Monday, February 11, 2008

Much Ado About . . . Sleeves?

I'm reading Anne of Green Gables to Bianca--one chapter every night before bed (two if Eric isn't home from work yet to read Harry Potter to her). I'm also reading Romeo and Juliet [This one is because after I read A Tree Grows in Brooklyn, the mom in that book always read to the main character from two books each night--The Bible and Shakespeare; after that, I decided that of course I had to implement this into our bedtime routine. Bianca gets to pick which "Shakespeare" she wants next. We've read Midsummer Night's Dream, Tempest, her namesake The Taming of the Shrew, and about eight others already. I'm sure she doesn't really understand what's going on, but it doesn't hurt anything to expose her to the old English while she's young.] But back to Anne, I admit that I've never read Anne of Green Gables before. And I'm loving it!

Okay, so lately, I've been enthralled with all the talk about puffed sleeves going on in the Cuthbert home. Bianca has a "Anne of Green Gables" coloring book that she fills in as I read to her that showed a picture of Anne's new dress with "puffed sleeves" Matthew Cuthbert insisted on. It had four bunches of puffiness--a quadruple puff--each accented with a bow! It made me laugh when Marilla told Anne that there was more material around the sleeves than around the waist. And I'm embarrassed to admit that I actually cried--yes, real tears--when Anne was so overjoyed on Christmas morning to see her dress with the puffed sleeves. It was all she ever wanted.

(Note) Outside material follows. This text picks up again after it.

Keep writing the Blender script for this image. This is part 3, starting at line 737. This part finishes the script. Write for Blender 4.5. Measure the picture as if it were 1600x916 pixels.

Which brings me another embarrassing point: I've been infatuated with sleeves lately too. I don't know what it is. Normally I don't care that much about clothes, as long as I'm not out of style I'm good. But I've been fixating on all the fun sleeves you can find on tops and sweaters right now--lantern sleeves, poet sleeves, Juliet sleeves. As Anne would say, they just sound so romantic. How can you not feel poetic while wearing poet sleeves--or better yet, more romantic than wearing Juliet sleeves? As I've been watching Masterpiece Theatre of the Jane Austen movies, the styles they wear is strangely similar to what's "in" right now. It's scary how much I've been buying for myself, and I can't seem to walk by the Juliet sleeves without stopping and looking, manytimes buying.

I know this is just a phase. I'll get over my fascination with sleeves, hopefully Anne does too. [We're not finished with the book yet.] Then I can get back to not caring about clothes and not spending so much on them.

But when these sleeves do go out--and I'm sure they'll date themselves so quickly it'll make my head spin--I don't think I'll be able to bear putting them away. Couldn't I just be that crazy Jane-Austen-loving lady who wears the Juliet sleeves all the time?